Sunday, February 17, 2008
Home Truths
You will hear the beat of a horse's feet,
And the swish of a skirt in the dew,
Steadily cantering through
The misty solitudes,
As though they perfectly knew
The old lost road through the woods...
But there is no road through the woods.
-From the poem 'The Way Through the Woods' by Rudyard Kipling
I have been thinking a good deal lately about our much-loved California town. With the glum days of late Winter still shrouding our present place I find myself turning to the brighter memories for solace and cheer. They do not always come wrapped in blue skies and sunshine; being a person with a predilection toward Winter it is true that innumerable reminiscences are from Winters past- but of a seemingly more optimistic inclination despite the grey and the gloom.
We lived on that most perfect of streets: lined by towering trees; amiable; gently sloped and within a short pace of the main town without suffering from any hustle and bustle by our front door.
I once was locked out of our house accidentally: Spouse had left for the airport and I had stepped outside to say goodbye. We, as it happened, had separate doors and one key for each: I had possession of the front which was closer to the main street and to my college, and Spouse had the back where our car was parked. I exited behind Spouse through the back door to see him drive away. I turned and could not get in again without a key which I of course had never held for the back door; I went to the front and could not get in there either- my key would work but I had latched the screen door from the inside and could not dismantle the chain in order to push my way inside.
I panicked for a brief moment and then saw an elderly gentleman tending his lawn across the street. I scrambled enough bravery together to walk over and ask him to assist me in breaking into my own home. He did so with a garden implement and without hesitation. He let me know that I was not the only one to request
such- stranded neighbours were always coming to him and he was eternally aiding them. I had not spoken to him before and did not do so again but I knew we could rely on our neighbours should it be necessary at any time.
Beside that neighbour there lived a family with two children. They never spoke to us, those small sisters. They would often come bounding out of their house on a clear afternoon and dance, jump about, scream and do generally anything to catch the attention of Spouse and I. They waved often, even when passing by in a car but said not one word in all the time we lived there.

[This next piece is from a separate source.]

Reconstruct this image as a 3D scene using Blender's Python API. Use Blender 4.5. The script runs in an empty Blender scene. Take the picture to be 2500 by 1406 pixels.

The house next to theirs yet again was the most glaring when it came to Christmas lights every year and over the three Winters we spent on that street the lights grew progressively more aggressive. We have passed three more Winters without seeing that house lit up like Las Vegas and I wonder how it was this season. I wonder if the children still wave to strangers and if that kindly
fellow has been rescuing people all the while.
It is curious, always, to think of life coasting along regardless of absence; of children growing up and, in general, of men and trees growing older. We self-indulgently tend to feel as though Time ought to suspend itself while we cross continents, meet new people and while we ourselves change with the passing days. I see no harm- it holds memories firmly in place and encapsulates a sense of home that cannot be tarnished by the years.